The Russian government has thus far taken a wait-and-see approach to the economy. The 2016 budget leaves no hope for reform or for the development of economic alternatives to natural resources. Still, the government understands that it may face a crisis in the coming year, and is already openly discussing whether to substantially raise taxes on Russia’s remaining businesses and individuals (which would certainly intensify the recession and possibly reduce the tax base) or make significant cuts in social spending (which could spark mass unrest). It will be increasingly difficult for the government to resist the temptation to depart from its monetarist policies embracing the free movement of capital, market exchange rates, and limits on cash issues.

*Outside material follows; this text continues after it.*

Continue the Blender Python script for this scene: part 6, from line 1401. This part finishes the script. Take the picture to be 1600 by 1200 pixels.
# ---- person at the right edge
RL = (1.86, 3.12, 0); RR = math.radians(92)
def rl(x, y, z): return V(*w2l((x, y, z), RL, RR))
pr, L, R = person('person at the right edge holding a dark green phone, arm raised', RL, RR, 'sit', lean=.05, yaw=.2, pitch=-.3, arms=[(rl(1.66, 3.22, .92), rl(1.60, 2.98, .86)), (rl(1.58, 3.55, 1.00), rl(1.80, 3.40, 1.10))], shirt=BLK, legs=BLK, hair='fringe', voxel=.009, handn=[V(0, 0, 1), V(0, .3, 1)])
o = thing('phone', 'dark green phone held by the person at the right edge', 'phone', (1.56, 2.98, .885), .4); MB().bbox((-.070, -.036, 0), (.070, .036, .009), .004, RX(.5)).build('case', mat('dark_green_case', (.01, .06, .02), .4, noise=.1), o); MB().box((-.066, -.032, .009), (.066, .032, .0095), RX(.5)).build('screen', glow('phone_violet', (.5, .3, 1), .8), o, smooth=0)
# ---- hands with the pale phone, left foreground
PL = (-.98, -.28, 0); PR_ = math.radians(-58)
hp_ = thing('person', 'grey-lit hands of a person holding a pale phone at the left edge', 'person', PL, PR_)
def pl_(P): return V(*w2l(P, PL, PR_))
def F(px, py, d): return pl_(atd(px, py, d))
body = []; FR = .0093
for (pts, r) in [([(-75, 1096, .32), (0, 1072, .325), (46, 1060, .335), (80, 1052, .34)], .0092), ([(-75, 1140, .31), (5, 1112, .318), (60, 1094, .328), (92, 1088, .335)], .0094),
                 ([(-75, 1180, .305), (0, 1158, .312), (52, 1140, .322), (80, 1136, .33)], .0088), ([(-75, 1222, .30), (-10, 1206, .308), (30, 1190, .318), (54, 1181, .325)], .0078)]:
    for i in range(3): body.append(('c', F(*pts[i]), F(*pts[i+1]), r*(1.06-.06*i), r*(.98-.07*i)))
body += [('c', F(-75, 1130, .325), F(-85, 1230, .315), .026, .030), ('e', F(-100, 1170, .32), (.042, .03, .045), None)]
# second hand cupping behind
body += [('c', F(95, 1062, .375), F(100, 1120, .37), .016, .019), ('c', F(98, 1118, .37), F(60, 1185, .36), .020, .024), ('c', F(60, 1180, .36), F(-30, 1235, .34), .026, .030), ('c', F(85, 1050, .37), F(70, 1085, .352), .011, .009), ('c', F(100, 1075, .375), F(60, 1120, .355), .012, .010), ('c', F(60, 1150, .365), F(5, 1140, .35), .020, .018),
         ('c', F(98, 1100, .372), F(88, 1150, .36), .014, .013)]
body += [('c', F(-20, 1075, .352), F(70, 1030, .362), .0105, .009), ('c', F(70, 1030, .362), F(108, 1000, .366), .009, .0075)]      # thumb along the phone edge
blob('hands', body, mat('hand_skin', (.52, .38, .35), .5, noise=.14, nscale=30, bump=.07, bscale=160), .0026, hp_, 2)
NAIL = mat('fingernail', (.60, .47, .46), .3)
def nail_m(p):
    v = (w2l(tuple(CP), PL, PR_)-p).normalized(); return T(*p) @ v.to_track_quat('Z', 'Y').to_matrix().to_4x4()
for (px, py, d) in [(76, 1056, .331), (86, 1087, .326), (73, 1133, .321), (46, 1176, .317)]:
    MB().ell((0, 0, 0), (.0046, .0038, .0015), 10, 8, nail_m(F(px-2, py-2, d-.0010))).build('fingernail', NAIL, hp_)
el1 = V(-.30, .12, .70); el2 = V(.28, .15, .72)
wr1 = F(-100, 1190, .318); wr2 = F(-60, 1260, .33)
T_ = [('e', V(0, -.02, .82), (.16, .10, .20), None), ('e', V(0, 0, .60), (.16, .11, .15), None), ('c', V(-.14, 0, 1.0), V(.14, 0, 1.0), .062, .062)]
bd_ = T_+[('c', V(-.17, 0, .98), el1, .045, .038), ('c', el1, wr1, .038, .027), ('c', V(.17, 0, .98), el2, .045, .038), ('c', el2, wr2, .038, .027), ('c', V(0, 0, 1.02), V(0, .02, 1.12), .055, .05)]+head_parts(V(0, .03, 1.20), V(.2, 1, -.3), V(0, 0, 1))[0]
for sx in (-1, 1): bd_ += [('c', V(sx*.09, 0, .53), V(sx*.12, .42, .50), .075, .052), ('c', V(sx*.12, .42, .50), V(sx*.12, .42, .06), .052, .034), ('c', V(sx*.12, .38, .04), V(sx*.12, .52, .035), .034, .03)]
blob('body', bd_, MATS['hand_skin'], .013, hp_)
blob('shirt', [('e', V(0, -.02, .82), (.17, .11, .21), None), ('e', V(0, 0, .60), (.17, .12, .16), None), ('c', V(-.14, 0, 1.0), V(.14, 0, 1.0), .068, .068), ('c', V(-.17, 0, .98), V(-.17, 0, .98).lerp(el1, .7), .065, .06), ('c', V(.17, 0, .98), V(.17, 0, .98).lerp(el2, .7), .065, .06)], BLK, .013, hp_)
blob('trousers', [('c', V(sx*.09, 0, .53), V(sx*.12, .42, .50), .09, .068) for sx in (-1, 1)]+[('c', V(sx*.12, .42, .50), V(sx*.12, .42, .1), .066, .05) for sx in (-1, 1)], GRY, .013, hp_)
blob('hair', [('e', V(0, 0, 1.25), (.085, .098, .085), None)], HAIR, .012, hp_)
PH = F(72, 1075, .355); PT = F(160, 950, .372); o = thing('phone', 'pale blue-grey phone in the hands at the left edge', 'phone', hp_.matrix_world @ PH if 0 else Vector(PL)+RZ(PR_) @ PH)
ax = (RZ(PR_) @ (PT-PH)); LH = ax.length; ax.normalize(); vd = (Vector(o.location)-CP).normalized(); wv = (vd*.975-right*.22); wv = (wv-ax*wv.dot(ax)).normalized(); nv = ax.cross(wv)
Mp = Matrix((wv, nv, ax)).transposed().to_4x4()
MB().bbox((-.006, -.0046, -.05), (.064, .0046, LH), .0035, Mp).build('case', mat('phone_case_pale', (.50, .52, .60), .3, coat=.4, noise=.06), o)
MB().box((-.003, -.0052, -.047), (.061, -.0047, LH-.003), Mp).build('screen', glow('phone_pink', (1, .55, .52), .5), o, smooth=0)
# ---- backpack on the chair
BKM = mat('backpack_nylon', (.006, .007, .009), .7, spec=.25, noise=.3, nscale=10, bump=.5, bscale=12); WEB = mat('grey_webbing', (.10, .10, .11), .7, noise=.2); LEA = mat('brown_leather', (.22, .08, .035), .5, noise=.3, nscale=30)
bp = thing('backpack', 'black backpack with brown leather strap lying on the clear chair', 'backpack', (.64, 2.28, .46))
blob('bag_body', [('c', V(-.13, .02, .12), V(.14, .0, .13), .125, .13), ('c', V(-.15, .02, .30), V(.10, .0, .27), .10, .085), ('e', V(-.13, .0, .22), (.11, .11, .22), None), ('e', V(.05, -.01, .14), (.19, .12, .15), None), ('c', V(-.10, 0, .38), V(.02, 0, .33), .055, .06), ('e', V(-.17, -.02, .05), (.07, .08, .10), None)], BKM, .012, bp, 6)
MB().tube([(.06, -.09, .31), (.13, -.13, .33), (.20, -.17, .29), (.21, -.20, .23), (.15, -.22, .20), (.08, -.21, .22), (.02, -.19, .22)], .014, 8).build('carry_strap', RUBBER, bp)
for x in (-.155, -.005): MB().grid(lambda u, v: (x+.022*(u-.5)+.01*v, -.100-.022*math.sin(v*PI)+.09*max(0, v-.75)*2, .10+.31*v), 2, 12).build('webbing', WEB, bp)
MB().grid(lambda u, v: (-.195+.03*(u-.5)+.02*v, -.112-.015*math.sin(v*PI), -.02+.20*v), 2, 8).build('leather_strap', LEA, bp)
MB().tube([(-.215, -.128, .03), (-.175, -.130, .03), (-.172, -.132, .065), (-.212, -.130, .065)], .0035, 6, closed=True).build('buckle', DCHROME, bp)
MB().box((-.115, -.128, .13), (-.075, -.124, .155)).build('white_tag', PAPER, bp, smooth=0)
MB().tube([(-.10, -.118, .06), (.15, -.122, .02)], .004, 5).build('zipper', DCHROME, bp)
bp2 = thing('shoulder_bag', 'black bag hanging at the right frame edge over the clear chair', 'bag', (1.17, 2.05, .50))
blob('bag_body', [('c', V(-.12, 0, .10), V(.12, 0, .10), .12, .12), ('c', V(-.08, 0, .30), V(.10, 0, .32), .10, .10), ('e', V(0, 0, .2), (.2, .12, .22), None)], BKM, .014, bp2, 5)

Russia certainly has enough reserves and economic inertia to make it through 2016, so there is no reason to expect serious changes immediately. Instead, the coming year is likely to feature a behind-the-scenes struggle between two special interest groups: those who will profit if industries are nationalized, and those who will benefit from globalization and foreign investment. Those who benefit from state financing and are pushing for complete nationalization will be pitted against those who want to buy up Russian businesses inexpensively and privatize them. The winner will emerge sooner or later, but probably not in 2016.